Apple Tests Chinese Memory Chip Supplier to Reduce Supply Risk

What You Need to Know
- Apple seeks U.S. guarantee that Chinese chip supplier won’t face future blacklisting, not permission to purchase.
- Apple is actively testing CXMT memory chips through qualification process, moving beyond preliminary discussions.
- Tim Cook pitched CXMT chips specifically for China-market devices, leaving other suppliers for international products.
- CXMT holds 11% global DRAM capacity, projected to reach 15% by 2028 with new production lines.
The detail buried near the bottom of every report on Apple’s Chinese memory talks explains the whole strategy: Apple is not asking for permission to buy these chips. It already can. What Apple wants from Washington is a guarantee that the supplier won’t be blacklisted later, after Apple has already built a dependency on it.
That framing reorders the story considerably. Apple has moved from early-stage discussions with ChangXin Memory Technologies (CXMT) to active technical validation, running the Chinese company’s DRAM through the qualification process that typically precedes a supplier being approved for real production use. No commercial commitment has been made, but the testing phase is a meaningful step forward, not a preliminary conversation.
Tim Cook has taken the lobbying effort directly to administration officials, according to Bloomberg, pitching CXMT-sourced memory as a supply specifically for devices sold in China, which would in theory leave chips from Samsung, SK Hynix, and Micron available for products destined elsewhere. Not everyone in the administration is said to be persuaded.
Why CXMT Is Worth the Political Friction
CXMT’s rise from a heavily subsidized domestic producer to the world’s fourth-largest DRAM maker is the part of this story that explains Apple’s interest beyond pure politics. The company held roughly 11% of global DRAM wafer capacity last year, and that share is projected to reach 15% by 2028 as new production lines come online in Hefei, Shanghai, and Beijing. That is a meaningful slice of global supply in a market currently dominated by three companies.
DRAM contract prices reportedly surged an estimated 55% to 60% in early 2026, as AI server demand pulled capacity away from consumer devices. Apple raised prices across nearly its entire product lineup as a result. A qualified fourth supplier does not just offer an alternative source of chips; it gives Apple a credible threat in negotiations with its existing memory partners.
The legal picture around CXMT is less complicated than the political one. CXMT appears on the Pentagon’s 1260H list of firms linked to the Chinese military, but that designation primarily restricts Defense Department contracting and does not block ordinary commercial purchases. Yangtze Memory Technologies (YMTC), the other Chinese chipmaker Apple has been discussing, carries the heavier restriction of the Commerce Department’s Entity List, which requires an export license for any U.S. company to do business with it.

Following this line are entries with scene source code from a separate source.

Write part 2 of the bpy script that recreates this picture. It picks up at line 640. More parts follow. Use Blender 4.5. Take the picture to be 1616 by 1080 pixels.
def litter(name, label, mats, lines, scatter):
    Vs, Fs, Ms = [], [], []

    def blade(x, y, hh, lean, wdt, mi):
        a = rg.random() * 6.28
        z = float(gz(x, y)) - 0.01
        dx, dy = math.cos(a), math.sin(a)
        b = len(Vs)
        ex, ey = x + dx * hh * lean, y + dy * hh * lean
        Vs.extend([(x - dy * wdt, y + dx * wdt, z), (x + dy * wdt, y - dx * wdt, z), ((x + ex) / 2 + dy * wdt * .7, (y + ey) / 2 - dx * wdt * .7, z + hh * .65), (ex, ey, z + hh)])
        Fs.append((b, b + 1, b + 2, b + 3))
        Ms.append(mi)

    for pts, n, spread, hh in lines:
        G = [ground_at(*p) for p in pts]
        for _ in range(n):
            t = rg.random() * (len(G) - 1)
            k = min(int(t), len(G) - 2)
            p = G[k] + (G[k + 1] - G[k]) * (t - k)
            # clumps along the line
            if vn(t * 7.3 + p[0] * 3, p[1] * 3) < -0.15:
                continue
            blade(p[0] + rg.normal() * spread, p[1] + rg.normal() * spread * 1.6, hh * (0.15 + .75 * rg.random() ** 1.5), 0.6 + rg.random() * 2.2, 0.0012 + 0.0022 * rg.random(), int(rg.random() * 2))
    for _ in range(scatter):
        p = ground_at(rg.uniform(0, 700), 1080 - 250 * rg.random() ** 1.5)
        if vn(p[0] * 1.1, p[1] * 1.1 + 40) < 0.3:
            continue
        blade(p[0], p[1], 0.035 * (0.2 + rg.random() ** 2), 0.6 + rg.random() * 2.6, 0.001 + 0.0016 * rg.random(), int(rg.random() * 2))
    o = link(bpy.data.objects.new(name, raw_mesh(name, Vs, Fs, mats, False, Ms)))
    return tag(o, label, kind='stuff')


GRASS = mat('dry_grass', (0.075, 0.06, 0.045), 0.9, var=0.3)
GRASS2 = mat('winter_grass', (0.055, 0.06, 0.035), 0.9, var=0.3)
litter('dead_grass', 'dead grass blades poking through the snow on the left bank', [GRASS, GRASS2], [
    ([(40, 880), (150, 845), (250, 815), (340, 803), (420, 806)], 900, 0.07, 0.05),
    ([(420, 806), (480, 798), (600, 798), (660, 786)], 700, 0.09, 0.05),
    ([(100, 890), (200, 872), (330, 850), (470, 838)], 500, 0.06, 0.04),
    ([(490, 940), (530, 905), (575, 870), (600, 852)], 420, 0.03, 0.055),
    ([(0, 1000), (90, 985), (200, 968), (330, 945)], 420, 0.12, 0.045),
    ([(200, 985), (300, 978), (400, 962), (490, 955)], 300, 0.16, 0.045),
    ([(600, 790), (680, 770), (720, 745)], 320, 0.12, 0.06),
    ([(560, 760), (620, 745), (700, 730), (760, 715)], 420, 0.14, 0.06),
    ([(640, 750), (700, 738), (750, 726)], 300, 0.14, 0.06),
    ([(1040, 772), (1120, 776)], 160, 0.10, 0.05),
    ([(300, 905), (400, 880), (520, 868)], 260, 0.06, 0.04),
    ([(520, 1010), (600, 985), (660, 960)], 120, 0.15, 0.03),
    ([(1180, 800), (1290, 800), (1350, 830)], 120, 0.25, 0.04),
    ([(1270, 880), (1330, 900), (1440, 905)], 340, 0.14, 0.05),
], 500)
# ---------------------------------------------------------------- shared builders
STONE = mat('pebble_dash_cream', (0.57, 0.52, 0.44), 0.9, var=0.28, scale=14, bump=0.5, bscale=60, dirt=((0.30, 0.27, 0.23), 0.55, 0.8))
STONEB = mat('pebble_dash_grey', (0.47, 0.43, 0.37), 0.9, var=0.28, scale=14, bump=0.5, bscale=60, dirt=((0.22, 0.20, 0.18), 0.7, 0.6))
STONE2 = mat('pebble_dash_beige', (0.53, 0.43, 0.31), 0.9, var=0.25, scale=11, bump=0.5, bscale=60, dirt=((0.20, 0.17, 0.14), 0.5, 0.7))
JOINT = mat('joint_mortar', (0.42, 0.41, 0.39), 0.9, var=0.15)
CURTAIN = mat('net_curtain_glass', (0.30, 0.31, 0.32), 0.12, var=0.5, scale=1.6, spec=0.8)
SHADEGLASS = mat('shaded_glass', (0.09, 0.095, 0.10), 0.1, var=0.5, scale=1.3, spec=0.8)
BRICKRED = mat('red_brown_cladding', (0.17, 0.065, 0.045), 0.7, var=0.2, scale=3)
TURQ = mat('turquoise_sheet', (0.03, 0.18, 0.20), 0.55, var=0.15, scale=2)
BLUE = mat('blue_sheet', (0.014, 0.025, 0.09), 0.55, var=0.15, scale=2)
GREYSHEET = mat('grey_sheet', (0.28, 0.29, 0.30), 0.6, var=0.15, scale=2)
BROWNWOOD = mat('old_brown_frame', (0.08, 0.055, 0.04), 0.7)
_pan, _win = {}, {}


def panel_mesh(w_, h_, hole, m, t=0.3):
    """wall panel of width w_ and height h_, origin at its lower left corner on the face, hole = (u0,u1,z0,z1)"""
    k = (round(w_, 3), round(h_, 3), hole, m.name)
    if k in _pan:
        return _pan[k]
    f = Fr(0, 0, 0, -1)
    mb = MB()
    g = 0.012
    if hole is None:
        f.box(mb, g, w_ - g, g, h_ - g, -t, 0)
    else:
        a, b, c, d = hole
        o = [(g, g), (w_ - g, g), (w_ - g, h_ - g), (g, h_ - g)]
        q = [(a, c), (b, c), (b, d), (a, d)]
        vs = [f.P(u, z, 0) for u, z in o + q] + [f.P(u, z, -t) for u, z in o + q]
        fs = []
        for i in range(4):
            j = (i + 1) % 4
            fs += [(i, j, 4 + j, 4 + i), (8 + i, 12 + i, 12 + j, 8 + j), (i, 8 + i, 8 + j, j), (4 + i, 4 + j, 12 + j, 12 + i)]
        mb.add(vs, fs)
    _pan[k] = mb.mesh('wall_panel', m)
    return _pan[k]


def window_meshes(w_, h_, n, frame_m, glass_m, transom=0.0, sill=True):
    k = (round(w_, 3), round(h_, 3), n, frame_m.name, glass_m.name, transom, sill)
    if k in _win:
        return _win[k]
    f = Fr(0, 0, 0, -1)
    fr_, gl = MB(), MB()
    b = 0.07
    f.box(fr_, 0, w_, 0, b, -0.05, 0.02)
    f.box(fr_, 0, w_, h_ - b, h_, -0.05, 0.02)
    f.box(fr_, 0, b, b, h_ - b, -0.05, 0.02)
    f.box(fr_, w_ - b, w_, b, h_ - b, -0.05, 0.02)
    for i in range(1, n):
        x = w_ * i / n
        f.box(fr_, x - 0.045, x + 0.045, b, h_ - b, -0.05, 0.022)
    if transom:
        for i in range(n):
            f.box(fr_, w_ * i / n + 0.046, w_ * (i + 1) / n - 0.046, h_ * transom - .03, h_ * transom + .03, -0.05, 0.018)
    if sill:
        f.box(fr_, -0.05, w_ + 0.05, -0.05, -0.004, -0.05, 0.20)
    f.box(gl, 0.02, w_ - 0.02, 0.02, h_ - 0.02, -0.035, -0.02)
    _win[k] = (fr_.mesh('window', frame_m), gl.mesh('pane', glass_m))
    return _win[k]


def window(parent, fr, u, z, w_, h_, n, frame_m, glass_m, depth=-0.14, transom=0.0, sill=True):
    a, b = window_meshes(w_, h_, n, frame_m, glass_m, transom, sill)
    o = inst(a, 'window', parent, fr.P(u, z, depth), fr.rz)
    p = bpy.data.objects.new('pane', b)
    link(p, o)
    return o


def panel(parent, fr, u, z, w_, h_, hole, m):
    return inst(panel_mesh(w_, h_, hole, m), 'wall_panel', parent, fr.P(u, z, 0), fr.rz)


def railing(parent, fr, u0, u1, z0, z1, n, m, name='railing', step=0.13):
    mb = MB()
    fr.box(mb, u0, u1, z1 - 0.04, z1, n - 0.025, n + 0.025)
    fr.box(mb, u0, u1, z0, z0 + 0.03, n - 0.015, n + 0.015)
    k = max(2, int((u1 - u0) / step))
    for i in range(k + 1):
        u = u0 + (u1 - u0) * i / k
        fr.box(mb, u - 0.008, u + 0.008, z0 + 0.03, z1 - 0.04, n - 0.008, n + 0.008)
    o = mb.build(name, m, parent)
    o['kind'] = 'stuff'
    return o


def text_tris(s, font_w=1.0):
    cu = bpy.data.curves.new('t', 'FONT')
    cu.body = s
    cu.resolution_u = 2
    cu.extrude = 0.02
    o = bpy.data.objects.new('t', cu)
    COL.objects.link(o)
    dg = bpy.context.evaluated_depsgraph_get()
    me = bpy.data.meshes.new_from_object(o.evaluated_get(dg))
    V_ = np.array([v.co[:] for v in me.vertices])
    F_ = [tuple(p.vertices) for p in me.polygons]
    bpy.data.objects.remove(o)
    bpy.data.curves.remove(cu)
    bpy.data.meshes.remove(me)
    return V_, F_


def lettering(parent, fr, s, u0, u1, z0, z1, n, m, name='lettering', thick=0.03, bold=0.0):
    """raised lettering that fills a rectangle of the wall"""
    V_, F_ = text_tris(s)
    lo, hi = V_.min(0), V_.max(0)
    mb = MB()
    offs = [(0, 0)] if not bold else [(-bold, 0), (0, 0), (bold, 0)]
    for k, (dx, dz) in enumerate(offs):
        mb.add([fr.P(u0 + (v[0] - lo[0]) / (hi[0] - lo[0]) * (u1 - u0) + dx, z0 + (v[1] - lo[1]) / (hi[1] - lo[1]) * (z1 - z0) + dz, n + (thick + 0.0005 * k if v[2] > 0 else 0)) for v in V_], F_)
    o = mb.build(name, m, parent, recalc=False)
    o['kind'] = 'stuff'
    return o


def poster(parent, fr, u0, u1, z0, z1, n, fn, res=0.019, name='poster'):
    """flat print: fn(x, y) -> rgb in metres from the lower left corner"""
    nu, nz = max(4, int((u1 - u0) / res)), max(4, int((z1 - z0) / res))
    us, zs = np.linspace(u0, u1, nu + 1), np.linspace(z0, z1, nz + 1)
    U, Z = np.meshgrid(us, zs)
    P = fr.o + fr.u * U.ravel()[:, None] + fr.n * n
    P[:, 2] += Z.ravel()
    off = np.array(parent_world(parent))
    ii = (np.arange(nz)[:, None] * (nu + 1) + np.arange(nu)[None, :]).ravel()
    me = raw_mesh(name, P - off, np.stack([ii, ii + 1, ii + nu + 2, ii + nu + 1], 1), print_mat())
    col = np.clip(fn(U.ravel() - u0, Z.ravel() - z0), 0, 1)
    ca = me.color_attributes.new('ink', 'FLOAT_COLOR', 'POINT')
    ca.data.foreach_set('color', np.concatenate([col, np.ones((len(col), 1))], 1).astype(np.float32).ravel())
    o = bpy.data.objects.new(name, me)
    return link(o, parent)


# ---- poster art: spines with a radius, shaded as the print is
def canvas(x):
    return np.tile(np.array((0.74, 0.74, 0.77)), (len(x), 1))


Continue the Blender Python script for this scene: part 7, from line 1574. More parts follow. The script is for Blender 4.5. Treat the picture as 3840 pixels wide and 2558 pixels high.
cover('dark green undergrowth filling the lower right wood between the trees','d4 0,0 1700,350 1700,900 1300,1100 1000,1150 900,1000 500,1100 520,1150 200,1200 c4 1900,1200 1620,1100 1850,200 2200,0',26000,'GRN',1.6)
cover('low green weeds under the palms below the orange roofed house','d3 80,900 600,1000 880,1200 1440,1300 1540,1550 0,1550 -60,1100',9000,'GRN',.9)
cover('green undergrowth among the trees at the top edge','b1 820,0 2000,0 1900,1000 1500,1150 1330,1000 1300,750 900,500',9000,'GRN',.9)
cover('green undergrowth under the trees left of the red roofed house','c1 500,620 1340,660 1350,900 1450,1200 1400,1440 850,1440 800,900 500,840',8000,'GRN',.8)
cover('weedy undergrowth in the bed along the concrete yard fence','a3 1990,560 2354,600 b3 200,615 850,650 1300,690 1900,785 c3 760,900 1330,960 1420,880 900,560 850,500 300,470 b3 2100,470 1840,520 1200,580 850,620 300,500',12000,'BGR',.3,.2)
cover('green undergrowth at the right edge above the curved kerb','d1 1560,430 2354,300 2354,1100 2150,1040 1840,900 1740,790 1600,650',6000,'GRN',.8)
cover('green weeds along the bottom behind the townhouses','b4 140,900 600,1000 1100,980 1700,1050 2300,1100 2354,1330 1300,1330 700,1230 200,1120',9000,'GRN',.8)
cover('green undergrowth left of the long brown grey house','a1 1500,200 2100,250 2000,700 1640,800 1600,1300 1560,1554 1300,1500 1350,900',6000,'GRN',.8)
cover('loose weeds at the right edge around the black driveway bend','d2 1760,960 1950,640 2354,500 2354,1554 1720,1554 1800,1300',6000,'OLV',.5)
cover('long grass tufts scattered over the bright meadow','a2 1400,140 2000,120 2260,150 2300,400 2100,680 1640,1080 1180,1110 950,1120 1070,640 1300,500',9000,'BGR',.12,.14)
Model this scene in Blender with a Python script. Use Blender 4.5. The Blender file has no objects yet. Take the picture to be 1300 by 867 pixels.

The 2022 Precedent Apple Is Trying to Avoid Repeating
Apple has been down this road before. In 2022, the company explored working with YMTC on NAND flash memory for iPhones, a plan that was shelved after lawmakers pushed back and Washington signaled its objections. That episode ended with Apple having little to show for the effort and no new supplier relationship to offset costs.
The current approach reflects a lesson learned from that failure. By qualifying CXMT now, Apple builds the technical groundwork while simultaneously lobbying for assurance that the supplier won’t be pushed onto the Entity List later. Starting the qualification process only after receiving political clearance would cost months, possibly longer, and leave Apple exposed to another price spike with no alternative in place.
What This Means for Apple Customers
For most Apple users outside China, the immediate practical effect is close to zero. If a deal eventually materializes, CXMT chips would reportedly flow into devices built for the Chinese market, not into iPhones and Macs sold in the United States or Europe. The existing supplier relationships with Samsung, SK Hynix, and Micron would continue for those products.
The longer-term relevance is in pricing. Apple’s recent price increases across its lineup were tied in part to DRAM cost pressures. A qualified fourth supplier, even one used only regionally, adds negotiating leverage that could moderate future increases. Whether the lobbying effort succeeds or stalls the way the 2022 YMTC attempt did, the underlying cost pressure that pushed Apple toward this conversation is not going away.